## DATA SUPPLIED
------------------------------------------------

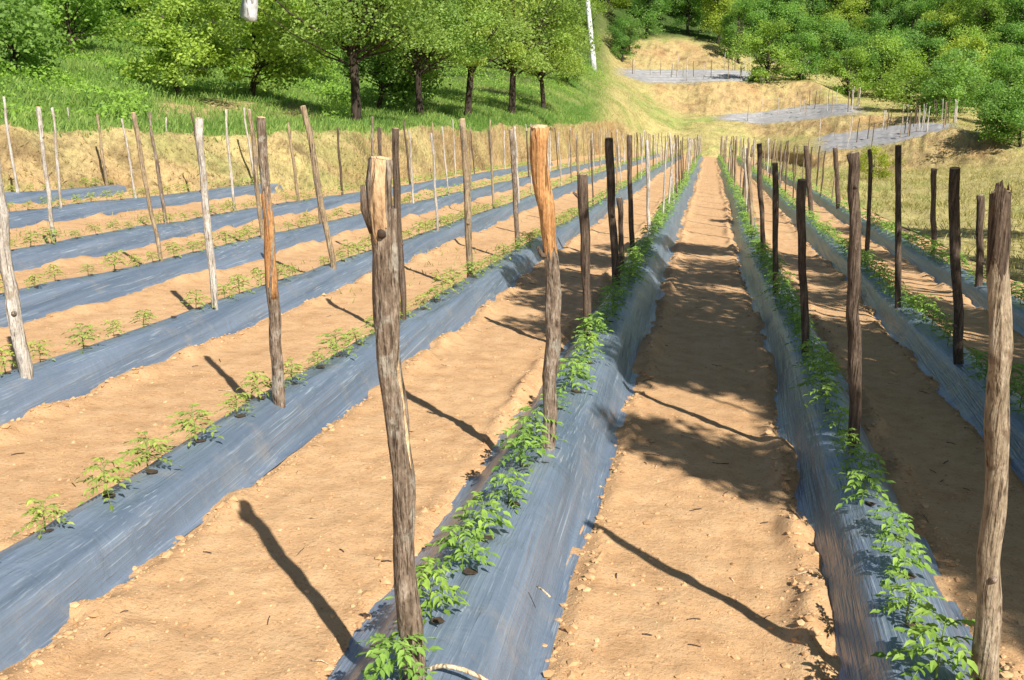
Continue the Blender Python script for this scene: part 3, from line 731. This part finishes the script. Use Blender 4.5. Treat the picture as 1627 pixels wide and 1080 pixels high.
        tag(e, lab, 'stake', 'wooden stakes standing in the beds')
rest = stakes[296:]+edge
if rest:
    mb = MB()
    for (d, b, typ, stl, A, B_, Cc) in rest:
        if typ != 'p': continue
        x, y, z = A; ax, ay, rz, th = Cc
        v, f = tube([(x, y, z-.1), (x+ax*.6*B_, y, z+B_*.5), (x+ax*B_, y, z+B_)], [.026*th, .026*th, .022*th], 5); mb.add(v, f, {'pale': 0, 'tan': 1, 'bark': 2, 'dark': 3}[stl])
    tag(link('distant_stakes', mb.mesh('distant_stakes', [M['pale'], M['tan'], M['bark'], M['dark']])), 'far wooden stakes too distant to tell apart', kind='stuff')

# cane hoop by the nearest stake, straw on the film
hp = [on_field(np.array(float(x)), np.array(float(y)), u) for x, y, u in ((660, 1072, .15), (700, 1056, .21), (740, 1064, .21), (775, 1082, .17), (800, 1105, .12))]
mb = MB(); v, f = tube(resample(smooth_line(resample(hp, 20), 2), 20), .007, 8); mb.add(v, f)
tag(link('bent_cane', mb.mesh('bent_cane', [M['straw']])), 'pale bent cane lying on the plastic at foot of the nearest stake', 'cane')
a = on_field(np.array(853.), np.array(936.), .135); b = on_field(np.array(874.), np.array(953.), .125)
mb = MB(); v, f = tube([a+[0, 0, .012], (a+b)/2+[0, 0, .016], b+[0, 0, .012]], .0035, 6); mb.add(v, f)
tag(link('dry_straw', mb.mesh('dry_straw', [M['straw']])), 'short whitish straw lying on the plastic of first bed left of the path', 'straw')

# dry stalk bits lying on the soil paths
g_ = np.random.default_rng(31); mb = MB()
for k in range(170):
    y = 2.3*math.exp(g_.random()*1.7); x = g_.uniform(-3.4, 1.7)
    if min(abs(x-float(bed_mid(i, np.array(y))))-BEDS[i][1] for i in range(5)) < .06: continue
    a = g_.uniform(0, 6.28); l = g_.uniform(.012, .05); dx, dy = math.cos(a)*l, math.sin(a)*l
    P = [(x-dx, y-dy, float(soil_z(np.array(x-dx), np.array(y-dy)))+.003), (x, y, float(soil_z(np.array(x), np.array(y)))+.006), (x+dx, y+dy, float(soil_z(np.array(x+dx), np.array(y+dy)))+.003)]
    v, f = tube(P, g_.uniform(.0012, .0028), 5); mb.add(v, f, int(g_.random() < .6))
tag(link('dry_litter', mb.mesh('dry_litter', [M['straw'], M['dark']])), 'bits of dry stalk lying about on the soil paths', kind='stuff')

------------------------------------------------

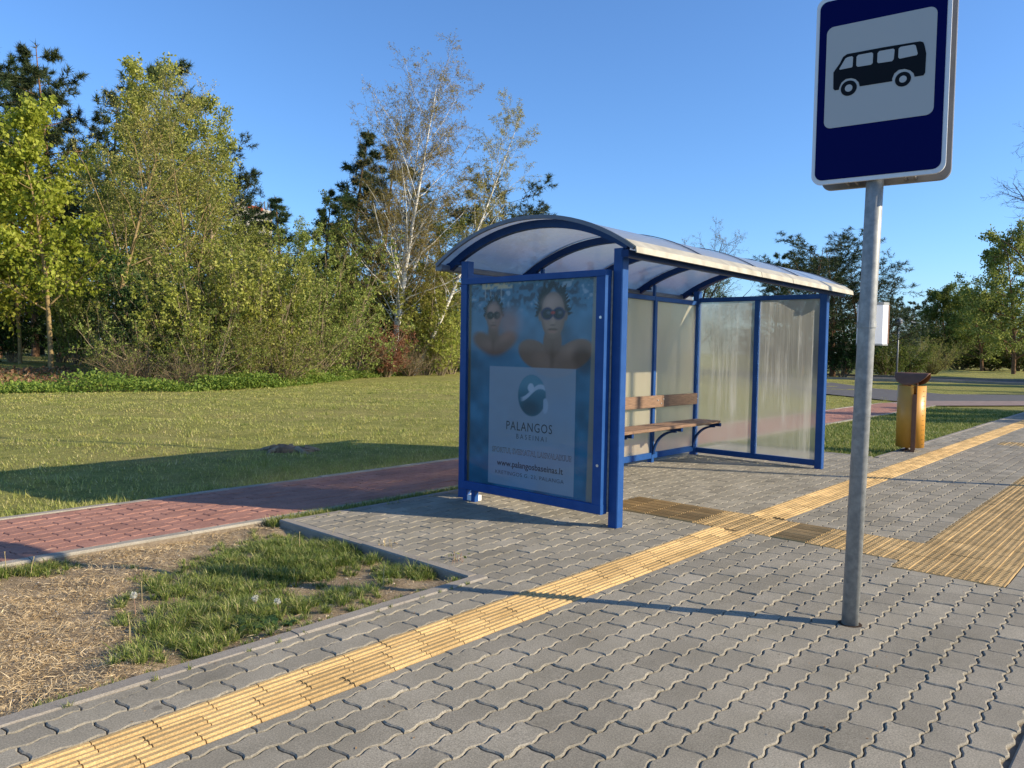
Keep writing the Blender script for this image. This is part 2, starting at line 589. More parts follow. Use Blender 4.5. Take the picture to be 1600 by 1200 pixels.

------------------------------------------------

## WHAT IS EXPECTED
Copy out exactly the lines from the one containing "Continue the Blender" to the one containing "tell apart', kind='stuff')", both ends inclusive.

## FINISHED ANSWER
Continue the Blender Python script for this scene: part 3, from line 731. This part finishes the script. Use Blender 4.5. Treat the picture as 1627 pixels wide and 1080 pixels high.
        tag(e, lab, 'stake', 'wooden stakes standing in the beds')
rest = stakes[296:]+edge
if rest:
    mb = MB()
    for (d, b, typ, stl, A, B_, Cc) in rest:
        if typ != 'p': continue
        x, y, z = A; ax, ay, rz, th = Cc
        v, f = tube([(x, y, z-.1), (x+ax*.6*B_, y, z+B_*.5), (x+ax*B_, y, z+B_)], [.026*th, .026*th, .022*th], 5); mb.add(v, f, {'pale': 0, 'tan': 1, 'bark': 2, 'dark': 3}[stl])
    tag(link('distant_stakes', mb.mesh('distant_stakes', [M['pale'], M['tan'], M['bark'], M['dark']])), 'far wooden stakes too distant to tell apart', kind='stuff')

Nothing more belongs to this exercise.